[Scene script records]
· · · · · · ·

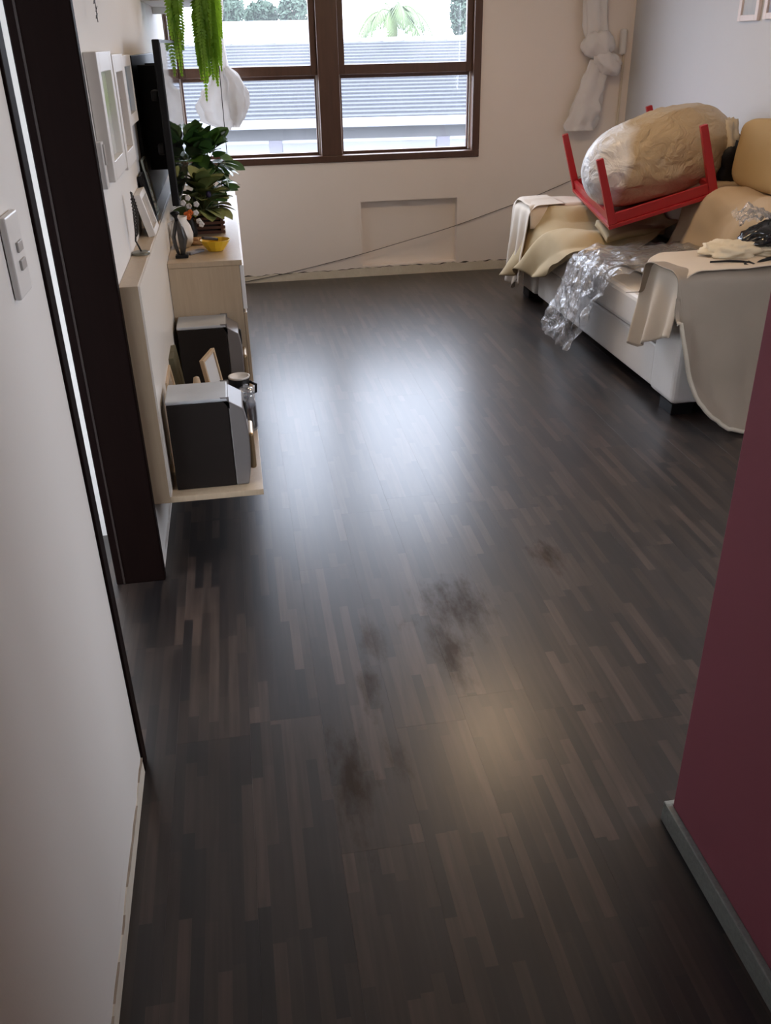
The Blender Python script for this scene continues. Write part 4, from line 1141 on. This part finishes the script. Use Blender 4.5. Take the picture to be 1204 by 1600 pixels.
# ================================================================== SOFA
SX0, SX1, SY0, SY1 = 1.935, 2.885, 3.60, 5.96
so = empty('sofa', 'off-white two seat sofa under dust sheets against the right wall', 'sofa', (0, 0, 0))
MB().box(SX0 + 0.02, SX1 - .02, SY0 + 0.28, SY1 - 0.28, 0.055, 0.265).build('seat_base', M_SOFA, so, bevel=0.012, segs=3)
MB().box(SX0, SX1 - .02, SY0 + 0.282, (SY0 + SY1) / 2 - .003, 0.272, 0.45).build('seat_cushion', M_SOFA, so, bevel=0.03, segs=3)
MB().box(SX0, SX1 - .02, (SY0 + SY1) / 2 + .003, SY1 - 0.282, 0.272, 0.45).build('seat_cushion', M_SOFA, so, bevel=0.03, segs=3)
MB().box(SX0, SX1, SY0 + .01, SY0 + 0.262, 0.055, 0.655).build('armrest', M_SOFA, so, bevel=0.025, segs=3)
MB().box(SX0, SX1, SY1 - 0.262, SY1, 0.055, 0.615).build('armrest', M_SOFA, so, bevel=0.025, segs=3)
MB().box(2.64, SX1, SY0 + 0.262, SY1 - 0.262, 0.46, 0.80).build('backrest', M_SOFA, so, bevel=0.04, segs=3)
for x in (SX0 + 0.03, SX1 - 0.12):
    for y in (SY0 + 0.03, SY0 + 0.19, SY1 - 0.26, SY1 - 0.12):
        if y == SY0 + 0.19 or y == SY1 - 0.26: continue
        MB().box(x - .02, x + 0.09, y - 0.01, y + 0.12, 0.0005, 0.054).build('foot', M_BLACK, so, bevel=0.003)

def wr(p_, amp, s1, seed, s2=None):
    return amp * nz(p_[0] * s1 + seed, p_[1] * s1, p_[2] * s1) + amp * .45 * nz(p_[0] * s1 * 2.7 + seed, p_[1] * s1 * 2.7, p_[2] * s1 * 2.7 + 5)

# ---- cream sheet over the far armrest
m = MB()
P = smooth_path([(6.02, 0.20), (6.0, 0.60), (5.96, 0.640), (5.69, 0.645), (5.655, 0.60), (5.64, 0.50)], n=80, it=6)
def fn(u, v):
    q = P(v)
    x = 1.865 + (2.86 - 1.865) * u
    y, z = q.x, q.y
    z += 0.012 * nz(x * 6, y * 6, 1) + 0.004
    return (x, y, z)
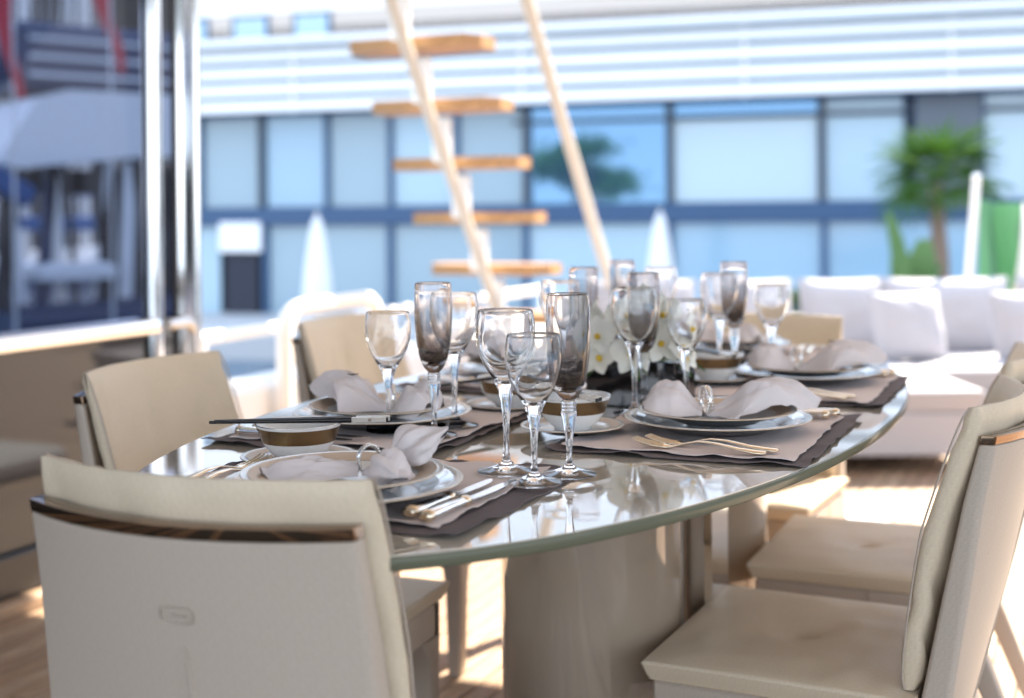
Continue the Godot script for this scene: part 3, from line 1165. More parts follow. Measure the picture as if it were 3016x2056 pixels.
func build_settings() -> void:
	var charger := make_plate(0.147, 0.020, "charger_plate", [0.80, 0.925], "platinum band")
	var plate := make_plate(0.124, 0.018, "dinner_plate", [0.745, 0.93], "champagne band")
	var saucer := make_plate(0.082, 0.011, "saucer", [0.745, 0.905], "champagne band")
	var bowl := make_bowl()
	var fork := make_fork()
	var knife := make_knife()
	var ringm := make_ring()
	var mats := []
	var runners := []
	for k in 3:
		var g := Geo.new()
		cloth(g, 0.475, 0.385, 0.0016, 0.008, 0.0018, k)
		mats.append(g.mesh())
		g = Geo.new()
		cloth(g, 0.42, 0.345, 0.0012, 0.005, 0.0055, k + 5)
		runners.append(g.mesh())
	# t, w, yaw, where, matching the chairs
	var S := [
		[-0.930, 0.0, 0.0, "at the nearest setting", -0.068, -0.022],
		[-0.285, 0.296, 90.0, "at the near right-hand setting", 0.0, 0.0],
		[0.36, 0.308, 90.0, "at the far right-hand setting", 0.0, -0.055],
		[-0.42, -0.235, -90.0, "at the near left-hand setting", 0.0, 0.0],
		[0.24, -0.262, -90.0, "at the far left-hand setting", 0.0, 0.0],
		[0.87, 0.02, 180.0, "at the table's far end", 0.0, 0.0],
	]
	for i in S.size():
		var e: Array = S[i]
		var where: String = e[3]
		var f := func(x: float, z: float, y: float, turn := 0.0) -> Transform3D:
			return spot(e[0], e[1], TOP + 0.0006, e[2]) * Transform3D(Basis(Vector3.UP, deg_to_rad(turn)), Vector3(x, y, z))
		var o: Node3D = share(mats[i % 3], "placemat", M["dark linen"], self, f.call(float(e[5]), -0.005 + float(e[4]), 0.0))
		tag(o, "dark grey placemat with rippled edges " + where, "placemat", "dark placemats under the settings")
		o = share(runners[i % 3], "linen_runner", M["taupe linen"], self, f.call(-0.012 + float(e[5]), -0.008 + float(e[4]), 0.0042, 0.6))
		tag(o, "taupe ragged-edged linen over the dark mat " + where, "table linen", "taupe linens over the placemats")
		var y0 := 0.0072
		o = charger if i == 0 else charger.duplicate()
		add_child(o, true)
		o.transform = f.call(0, 0, y0)
		tag(o, "large silver-rimmed charger plate " + where, "plate", "charger plates")
		o = plate if i == 0 else plate.duplicate()
		add_child(o, true)
		o.transform = f.call(0, 0, y0 + 0.0135, 20.0)
		tag(o, "beige-banded dinner plate under the napkin " + where, "plate", "dinner plates on the chargers")
		# napkin and ring
		var yn := y0 + 0.0135 + 0.006
		if i == 0:
			var nk := thing("napkin", "white linen napkin knotted through a ring on the nearest dinner plate", "napkin", f.call(0.014, -0.034, yn, 0.0), "linen napkins on the plates")
			share(puff(0.078, 0.030, 3), "gathered_end", M["white linen"], nk, Transform3D(Basis(Vector3.UP, deg_to_rad(136.0)) * Basis(Vector3.RIGHT, deg_to_rad(-22.0)), Vector3(0.020, 0.018, -0.012)))
			share(puff(0.074, 0.027, 9), "gathered_end", M["white linen"], nk, Transform3D(Basis(Vector3.UP, deg_to_rad(52.0)) * Basis(Vector3.RIGHT, deg_to_rad(6.0)), Vector3(0.016, 0.020, 0.004)))
			share(lobe(0.120, 0.042, 0.018, 0.5, 2), "loose_end", M["white linen"], nk, Transform3D(Basis(Vector3.UP, deg_to_rad(-62.0)), Vector3(0.0, 0.002, 0.012)))
			o = share(ringm, "napkin_ring", M["silver"], self, f.call(0.016, -0.036, yn + 0.002, 62.0).scaled_local(Vector3.ONE * 0.8))
			tag(o, "beaded silver ring round the knotted napkin " + where, "napkin ring", "napkin rings")
		else:
			var nk := thing("napkin", "pale linen napkin fanned through its ring " + where, "napkin", f.call(0.005, -0.02, yn, [0, 8.0, 4.0, -6.0, 9.0, 70.0][i]), "linen napkins on the plates")
			share(lobe(0.175, 0.064, 0.054, 0.6, i + 1), "long_end", M["white linen"], nk)
			share(lobe(0.095, 0.055, 0.046, 0.25, i + 7), "short_end", M["white linen"], nk, Transform3D(Basis(Vector3.UP, PI), Vector3.ZERO))
			for b in 2:  # small embroidered sprigs
				var g := Geo.new()
				for k in 5:
					var a0 := Vector3(0.012 - 0.030 * b, 0.0585 - 0.010 * b, 0.070 + 0.030 * b)
					g.tube([a0, a0 + Vector3(0.010 * cos(k * 1.3), 0.0010, 0.010 * sin(k * 1.3))], [0.0013, 0.0006], 5)
				put(g, "embroidery", M["embroidery"], nk)
			o = share(ringm, "napkin_ring", M["silver"], self, f.call(0.005, -0.02, yn, 38.0))
			tag(o, "beaded silver ring round the fanned napkin " + where, "napkin ring", "napkin rings")
		# cutlery
		for k in 2:
			o = fork if (i == 0 and k == 0) else fork.duplicate()
			add_child(o, true)
			o.transform = f.call(-0.196 + 0.026 * k + float(e[5]), 0.025 + 0.012 * k + float(e[4]), y0 - 0.0006, -4.0)
			tag(o, ["outer gilt fork ", "inner gilt fork "][k] + where, "fork", "gilt forks")
			o = knife if (i == 0 and k == 0) else knife.duplicate()
			add_child(o, true)
			o.transform = f.call(0.186 - 0.027 * k + float(e[5]), 0.046 - 0.012 * k + float(e[4]), y0 - 0.0006, -2.0)
			tag(o, ["outer gilt-handled knife ", "inner gilt-handled knife "][k] + where, "knife", "gilt-handled knives")
	# bowls on saucers: t, w, y turn of the chopsticks, label
	var B := [
		[-0.738, -0.190, 27.0, "left of the nearest setting"],
		[-0.393, 0.092, -40.0, "before the black flower box"],
		[0.269, 0.140, -46.0, "at the far right-hand setting"],
		[-0.165, -0.115, 70.0, "at the near left-hand setting"],
		[0.50, -0.16, 60.0, "at the far left-hand setting"],
		[0.70, -0.17, 20.0, "at the table's far end"],
	]
	for i in B.size():
		var e: Array = B[i]
		var at := spot(e[0], e[1], TOP + (0.0008 if i == 0 or i == 3 else 0.0078), 0.0)
		var o: Node3D = saucer if i == 0 else saucer.duplicate()
		add_child(o, true)
		o.transform = at
		tag(o, "small saucer with a beige rim under the bowl " + e[3], "saucer", "saucers under the bowls")
		o = bowl if i == 0 else bowl.duplicate()
		add_child(o, true)
		o.transform = at * Transform3D(Basis.IDENTITY, Vector3(0, 0.0048, 0))
		tag(o, "white bowl with a bronze band " + e[3], "bowl", "bronze-banded bowls")
		for k in 2:
			o = thing("chopstick", ["front", "rear"][k] + " black chopstick with pearl end on the bowl " + e[3], "chopstick", at * Transform3D(Basis(Vector3.UP, deg_to_rad(float(e[2]) + 0.6 * k)), Vector3(0, 0.0600, 0.006 - 0.012 * k)), "chopsticks on the bowls")
			var off := 0.0 if i == 0 else -0.045
			var g := Geo.new()
			g.tube([Vector3(-0.122 + off, 0, 0), Vector3(0.078 + off, 0, 0)], [0.0022, 0.0042], 10)
			put(g, "shaft", M["black lacquer"], o)
			g = Geo.new()
			g.box(Vector3(0.102 + off, 0, 0), Vector3(0.049, 0.0074, 0.0074), 0.0008)
			put(g, "pearl_end", M["mother of pearl"], o)
			g = Geo.new()
			g.box(Vector3(0.104 + off, 0, 0), Vector3(0.009, 0.0077, 0.0077), 0.002)
			put(g, "silver_band", M["silver"], o)
			g = Geo.new()
			g.box(Vector3(0.128 + off, 0, 0), Vector3(0.003, 0.0058, 0.0058), 0.001)
			put(g, "end_cap", M["black lacquer"], o)


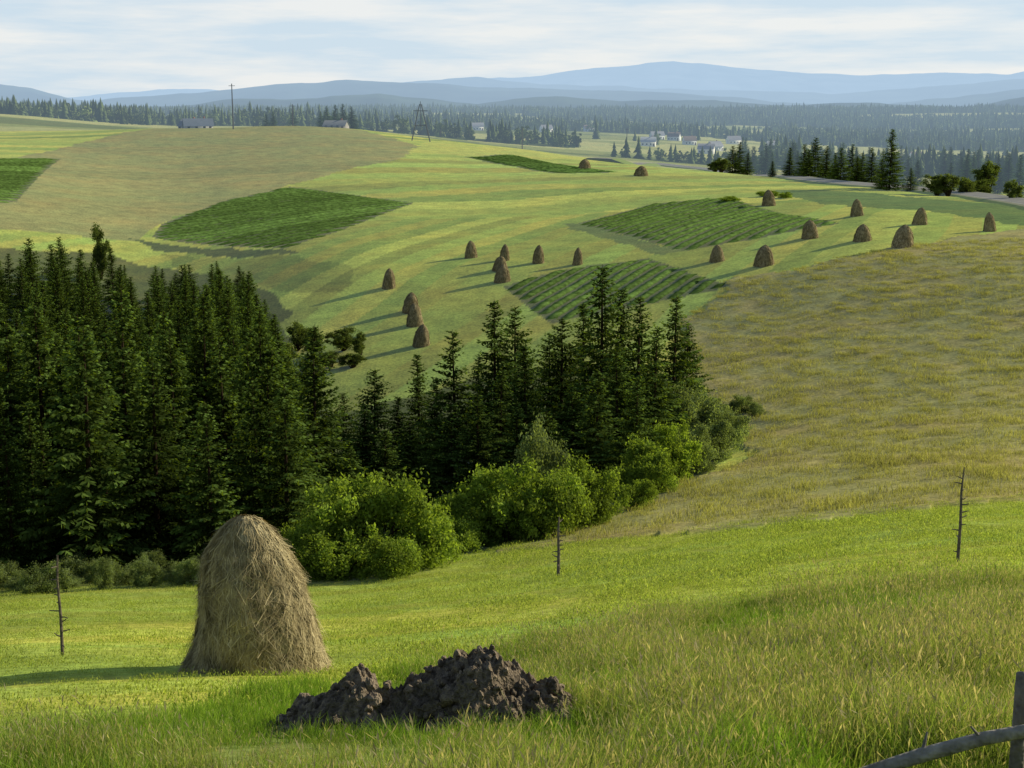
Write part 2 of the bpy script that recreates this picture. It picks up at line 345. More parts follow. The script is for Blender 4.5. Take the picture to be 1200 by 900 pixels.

· · · · · · ·

Request: Please take the lines from the beginning of the data above through the line holding "return (x, y, z)" and transcribe them exactly, without any pictures.

Result for this task:
The Blender Python script for this scene continues. Write part 4, from line 1141 on. This part finishes the script. Use Blender 4.5. Take the picture to be 1204 by 1600 pixels.
# ================================================================== SOFA
SX0, SX1, SY0, SY1 = 1.935, 2.885, 3.60, 5.96
so = empty('sofa', 'off-white two seat sofa under dust sheets against the right wall', 'sofa', (0, 0, 0))
MB().box(SX0 + 0.02, SX1 - .02, SY0 + 0.28, SY1 - 0.28, 0.055, 0.265).build('seat_base', M_SOFA, so, bevel=0.012, segs=3)
MB().box(SX0, SX1 - .02, SY0 + 0.282, (SY0 + SY1) / 2 - .003, 0.272, 0.45).build('seat_cushion', M_SOFA, so, bevel=0.03, segs=3)
MB().box(SX0, SX1 - .02, (SY0 + SY1) / 2 + .003, SY1 - 0.282, 0.272, 0.45).build('seat_cushion', M_SOFA, so, bevel=0.03, segs=3)
MB().box(SX0, SX1, SY0 + .01, SY0 + 0.262, 0.055, 0.655).build('armrest', M_SOFA, so, bevel=0.025, segs=3)
MB().box(SX0, SX1, SY1 - 0.262, SY1, 0.055, 0.615).build('armrest', M_SOFA, so, bevel=0.025, segs=3)
MB().box(2.64, SX1, SY0 + 0.262, SY1 - 0.262, 0.46, 0.80).build('backrest', M_SOFA, so, bevel=0.04, segs=3)
for x in (SX0 + 0.03, SX1 - 0.12):
    for y in (SY0 + 0.03, SY0 + 0.19, SY1 - 0.26, SY1 - 0.12):
        if y == SY0 + 0.19 or y == SY1 - 0.26: continue
        MB().box(x - .02, x + 0.09, y - 0.01, y + 0.12, 0.0005, 0.054).build('foot', M_BLACK, so, bevel=0.003)

def wr(p_, amp, s1, seed, s2=None):
    return amp * nz(p_[0] * s1 + seed, p_[1] * s1, p_[2] * s1) + amp * .45 * nz(p_[0] * s1 * 2.7 + seed, p_[1] * s1 * 2.7, p_[2] * s1 * 2.7 + 5)

# ---- cream sheet over the far armrest
m = MB()
P = smooth_path([(6.02, 0.20), (6.0, 0.60), (5.96, 0.640), (5.69, 0.645), (5.655, 0.60), (5.64, 0.50)], n=80, it=6)
def fn(u, v):
    q = P(v)
    x = 1.865 + (2.86 - 1.865) * u
    y, z = q.x, q.y
    z += 0.012 * nz(x * 6, y * 6, 1) + 0.004
    return (x, y, z)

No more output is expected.